In-situ investigation on tensile deformation and fracture behaviors of Ti60 alloy rolled sheet with equiaxed microstructure

In this work, the deformation mechanism and fracture behavior of Ti60 alloy sheet with equiaxed microstructure (the volume fraction of equiaxed α grains is 68%) using the in-situ tensile test were studied by in-situ scanning electron microscope (SEM) and electron backscattering diffraction (EBSD). The results show that equiaxed α grains activate three coordinated deformation mechanisms, mainly single slip mode, supplemented by slip transfer and grain rotation. The alloy is mainly coordinated by equiaxed α grain deformation, dominated by prismatic< a> and basal< a> slip, and prismatic slip in (101̅0) plane and [12̅10] direction as the most active slip system. With the increase of deformation, the soft oriented equiaxed α grains preferentially occur prismatic slip, while some hard oriented grains rotate in the direction favorable to slip. When there is no slip transfer between adjacent grains, dislocation pile-up at the grain boundary and causes stress concentration, which makes the grain boundary easy to become the crack nucleation point.

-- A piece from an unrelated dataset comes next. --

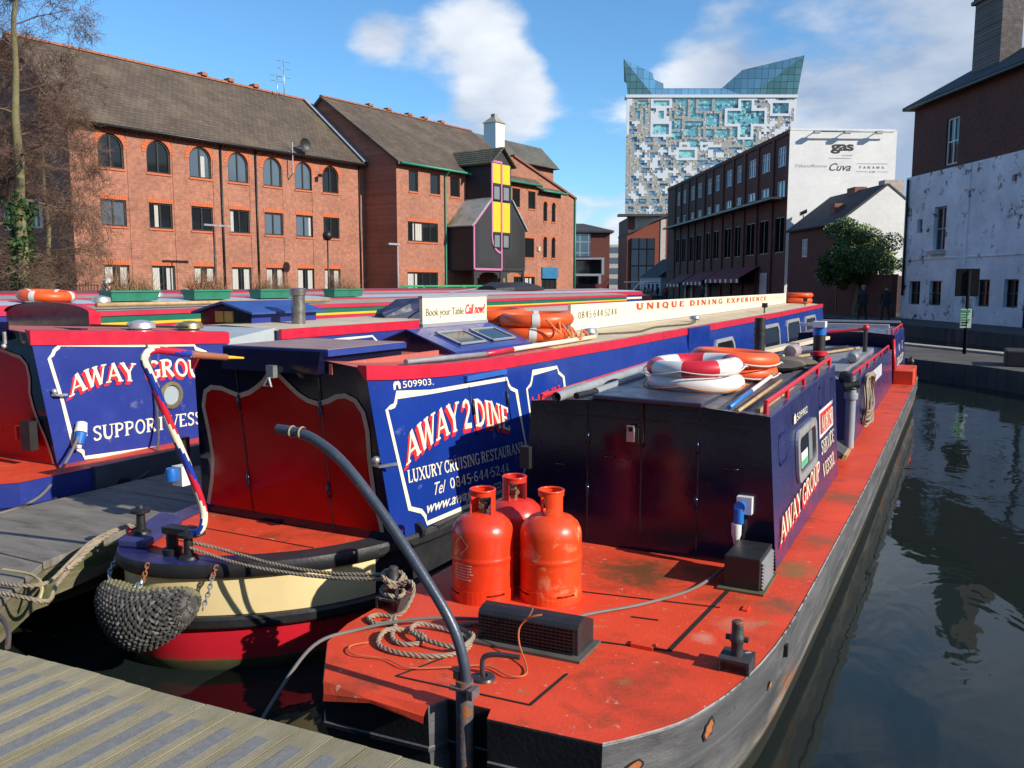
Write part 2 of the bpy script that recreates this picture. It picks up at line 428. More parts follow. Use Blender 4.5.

In SEM and EBSD studies, lamellar α grains have no obvious deformation characteristics. However, TEM study found that some lamellar α grains were kinked, which led to lamellar fracture and the formation of high-density dislocation areas around them. Meanwhile, due to the large difference in coordinated deformation ability between equiaxed α grains and lamellar α grains and between equiaxed α hard and soft oriented grains. Therefore, cracks are initiated, propagated and fractured mainly at the junction of the α colony composed of lamellar α grains and at the equiaxed α grain boundary.